Savouring Santorini: A trip to Greece's Premier Winemaking Paradise
By, Mira Mentz
This year, we went to the volcanic island of Santorini for an educational visit. Prior to travelling there, the extent of my knowledge of its famed wines was admittedly limited. Sure, I knew it was nestled in Greece and produced wines made from the intriguing Assyrtiko grape (which I'd enjoyed in the past). The unique basket-shaped training method for the vines had also piqued my interest. However, that was the extent of my understanding – a mere glimpse into the remarkable world of Santorini's winemaking.
When I got there, I was in awe to see what the island had to offer.
The training team boarded a plane at Gatwick on a very early and cold Monday morning, heading to sunny and warm Santorini in April. Our hosts, Santo Wines, were ready to unveil the island’s beauty, history, and of course, the incredible wines produced on its volcanic soils.
It was three days of eye-opening wine education; unlike anything we had experienced before. We encountered completely new and unique concepts and practices in Santorini’s winemaking, some perhaps not yet described in detail within the pages of wine books. Here are a few that stood out:
The vineyards are unlike anything you have seen before.
As we drove through the winding roads, we stopped at what looked like semi-barren land dotted with hardy shrubs. It turned out that those these were vines trained low to the ground and wrapped in a basket shape. We learned that this unique vine training method, called ‘Kouloura’, is used to shield the grapes from the incredibly strong winds, which, in some years, can reach up to 65 km/h.
Phylloxera who??
We are all aware of the dreaded root louse that destroys vineyards. Because of this, most vines in other regions are grafted onto phylloxera-resistant rootstock. However, in Santorini, the vines are ungrafted because the soil is 90% sand, as well as pumice, lava, and volcanic rock – and phylloxera cannot survive in sand.
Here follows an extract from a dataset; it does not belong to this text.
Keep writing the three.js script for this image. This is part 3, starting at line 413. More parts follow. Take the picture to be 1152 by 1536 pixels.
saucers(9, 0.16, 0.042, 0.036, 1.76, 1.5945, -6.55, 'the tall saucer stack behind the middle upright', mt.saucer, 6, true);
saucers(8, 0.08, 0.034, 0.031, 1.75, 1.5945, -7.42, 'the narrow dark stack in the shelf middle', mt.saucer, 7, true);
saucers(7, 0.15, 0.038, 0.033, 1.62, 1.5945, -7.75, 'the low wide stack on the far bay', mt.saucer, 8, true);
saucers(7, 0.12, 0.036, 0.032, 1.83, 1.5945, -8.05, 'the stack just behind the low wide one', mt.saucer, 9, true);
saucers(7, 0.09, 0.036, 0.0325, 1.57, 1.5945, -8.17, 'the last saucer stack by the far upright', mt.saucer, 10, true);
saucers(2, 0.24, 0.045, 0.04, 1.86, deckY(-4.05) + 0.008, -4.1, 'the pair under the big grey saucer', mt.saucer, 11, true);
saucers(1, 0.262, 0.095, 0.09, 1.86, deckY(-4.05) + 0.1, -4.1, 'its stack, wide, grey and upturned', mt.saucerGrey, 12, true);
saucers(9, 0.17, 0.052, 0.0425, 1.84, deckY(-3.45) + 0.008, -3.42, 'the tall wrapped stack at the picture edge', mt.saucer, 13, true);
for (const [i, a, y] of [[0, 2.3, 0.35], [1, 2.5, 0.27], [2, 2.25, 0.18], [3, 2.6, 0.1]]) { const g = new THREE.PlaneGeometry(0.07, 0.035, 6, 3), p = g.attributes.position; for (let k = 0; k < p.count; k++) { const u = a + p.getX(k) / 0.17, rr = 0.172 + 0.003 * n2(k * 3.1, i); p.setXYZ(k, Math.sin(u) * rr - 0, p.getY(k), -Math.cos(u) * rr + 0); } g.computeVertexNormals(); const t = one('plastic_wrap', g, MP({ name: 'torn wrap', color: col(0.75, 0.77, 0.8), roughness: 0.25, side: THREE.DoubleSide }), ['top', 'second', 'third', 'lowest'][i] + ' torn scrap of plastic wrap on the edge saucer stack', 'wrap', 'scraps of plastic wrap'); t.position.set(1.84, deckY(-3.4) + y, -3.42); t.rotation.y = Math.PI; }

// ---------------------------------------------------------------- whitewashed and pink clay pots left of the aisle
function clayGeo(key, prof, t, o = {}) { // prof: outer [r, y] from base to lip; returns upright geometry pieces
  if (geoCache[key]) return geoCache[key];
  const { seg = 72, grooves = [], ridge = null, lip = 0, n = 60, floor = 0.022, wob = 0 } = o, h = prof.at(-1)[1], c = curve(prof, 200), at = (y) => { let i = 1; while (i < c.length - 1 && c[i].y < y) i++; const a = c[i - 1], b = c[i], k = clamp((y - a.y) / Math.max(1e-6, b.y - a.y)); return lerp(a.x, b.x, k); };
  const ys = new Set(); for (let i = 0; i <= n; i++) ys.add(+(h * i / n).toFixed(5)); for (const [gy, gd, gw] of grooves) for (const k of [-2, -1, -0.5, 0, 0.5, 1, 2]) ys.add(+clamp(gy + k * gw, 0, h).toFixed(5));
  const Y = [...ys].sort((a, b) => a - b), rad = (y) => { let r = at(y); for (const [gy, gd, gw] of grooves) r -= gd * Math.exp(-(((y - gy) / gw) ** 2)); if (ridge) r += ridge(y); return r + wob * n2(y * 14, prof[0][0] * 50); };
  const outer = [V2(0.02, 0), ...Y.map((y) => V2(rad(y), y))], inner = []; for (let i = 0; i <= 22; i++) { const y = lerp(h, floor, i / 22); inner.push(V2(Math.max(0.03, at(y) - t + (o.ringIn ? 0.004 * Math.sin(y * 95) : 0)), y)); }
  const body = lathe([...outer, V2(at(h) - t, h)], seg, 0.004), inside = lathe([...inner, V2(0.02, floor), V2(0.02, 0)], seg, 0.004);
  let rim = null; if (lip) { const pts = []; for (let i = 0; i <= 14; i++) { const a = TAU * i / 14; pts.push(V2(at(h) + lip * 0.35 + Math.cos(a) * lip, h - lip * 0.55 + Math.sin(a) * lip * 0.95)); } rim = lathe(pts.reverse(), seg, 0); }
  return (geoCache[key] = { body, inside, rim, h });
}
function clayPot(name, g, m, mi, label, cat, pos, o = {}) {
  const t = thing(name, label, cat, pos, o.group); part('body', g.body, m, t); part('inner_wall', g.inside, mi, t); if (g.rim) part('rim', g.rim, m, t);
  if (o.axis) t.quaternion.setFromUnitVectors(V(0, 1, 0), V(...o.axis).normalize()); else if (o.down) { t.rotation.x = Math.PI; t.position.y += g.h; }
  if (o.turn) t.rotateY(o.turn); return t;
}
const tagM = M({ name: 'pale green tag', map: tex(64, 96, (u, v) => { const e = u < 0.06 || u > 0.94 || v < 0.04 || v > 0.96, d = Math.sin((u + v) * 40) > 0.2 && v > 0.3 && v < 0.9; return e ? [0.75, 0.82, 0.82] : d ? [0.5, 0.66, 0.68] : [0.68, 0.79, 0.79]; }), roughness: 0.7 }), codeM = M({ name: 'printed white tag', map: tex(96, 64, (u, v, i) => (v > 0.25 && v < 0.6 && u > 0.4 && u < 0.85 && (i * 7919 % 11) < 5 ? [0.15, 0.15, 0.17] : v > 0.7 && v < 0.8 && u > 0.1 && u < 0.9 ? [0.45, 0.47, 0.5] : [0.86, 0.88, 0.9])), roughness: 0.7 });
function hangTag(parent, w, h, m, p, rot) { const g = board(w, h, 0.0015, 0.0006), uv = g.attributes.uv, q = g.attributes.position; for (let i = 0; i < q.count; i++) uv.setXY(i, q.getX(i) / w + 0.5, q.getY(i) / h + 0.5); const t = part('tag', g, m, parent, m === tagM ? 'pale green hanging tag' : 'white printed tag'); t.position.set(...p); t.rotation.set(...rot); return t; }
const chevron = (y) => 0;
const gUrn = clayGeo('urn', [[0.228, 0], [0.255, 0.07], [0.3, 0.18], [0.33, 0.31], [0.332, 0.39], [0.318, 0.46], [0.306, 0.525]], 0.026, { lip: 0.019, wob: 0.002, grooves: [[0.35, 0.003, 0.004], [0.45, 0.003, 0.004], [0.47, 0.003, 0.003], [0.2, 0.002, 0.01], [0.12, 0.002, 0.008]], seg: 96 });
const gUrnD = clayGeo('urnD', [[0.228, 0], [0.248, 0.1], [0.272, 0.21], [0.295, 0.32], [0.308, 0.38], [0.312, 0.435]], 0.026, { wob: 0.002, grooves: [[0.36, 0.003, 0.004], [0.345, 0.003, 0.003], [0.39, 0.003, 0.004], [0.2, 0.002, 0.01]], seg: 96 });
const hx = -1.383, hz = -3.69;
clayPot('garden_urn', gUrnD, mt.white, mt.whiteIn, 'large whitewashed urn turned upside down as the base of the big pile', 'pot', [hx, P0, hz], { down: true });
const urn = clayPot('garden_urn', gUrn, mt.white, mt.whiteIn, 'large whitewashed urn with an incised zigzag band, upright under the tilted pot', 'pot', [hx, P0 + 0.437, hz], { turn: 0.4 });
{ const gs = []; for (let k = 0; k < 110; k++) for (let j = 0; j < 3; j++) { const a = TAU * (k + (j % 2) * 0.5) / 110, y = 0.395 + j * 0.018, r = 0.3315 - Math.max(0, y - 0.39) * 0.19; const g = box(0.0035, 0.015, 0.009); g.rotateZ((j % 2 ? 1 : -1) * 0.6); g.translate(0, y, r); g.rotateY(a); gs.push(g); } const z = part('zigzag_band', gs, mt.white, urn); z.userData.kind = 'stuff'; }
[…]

As a result, since it was never able to invade the vineyards of Santorini, some vines in the region are between 200and 300 years old.
The vines multiply.
Remember that most vines affected by phylloxera cannot create new plants through propagation because they need to be grafted onto phylloxera-resistant rootstock. But, in Santorini, this is not an issue because each vine can easily create new vines using a technique called layering. This involves burying a long stem from the mother plant under sandy soil, with the top end sticking out. After a while, roots will form from the buried stem, and then it can be cut away from the mother plant, resulting in free new vines!
Assyrtiko is a magical grape.
You may or may not have heard of it, but it’s definitely worth trying! The Assyrtiko grape is PDO Santorini, along with fava beans and their local juicy tomatoes called ‘tomataki.’ The grape retains its high acidity and sugar during ripening and the wine has lots of flavour intensity of lemon, floral, and mineral characteristics which all contribute to Assyrtiko being able to age for 10 to 15 years. We tried a range of styles from zesty and fruity, to wines with great texture from lees ageing, and experiments with concrete eggs and clay amphora, to blended, oak-aged, richer styles with skin contact labelled as “Nykteri”. And that’s just the dry styles. Santorini is famous for their local Vin Santo, a sweet dessert wine made from Assyrtiko grapes dried in the sun to almost raisins and then aged oxidatively in French oak barrels for more than three years. Santo even produces a 20-year-old Vin Santo! So, as you can see, Assyrtiko isn’t just any white wine; it has many different expressions and there is one for everybody to appreciate.
If you’re interested in planning a trip to the island, then Santo Wines is a must visit; as the wines and the unique viticulture, and geography of the Caldera are incredible.
I could talk about the wonders of Santorini for days, but the best way to get to know the wines is to taste them.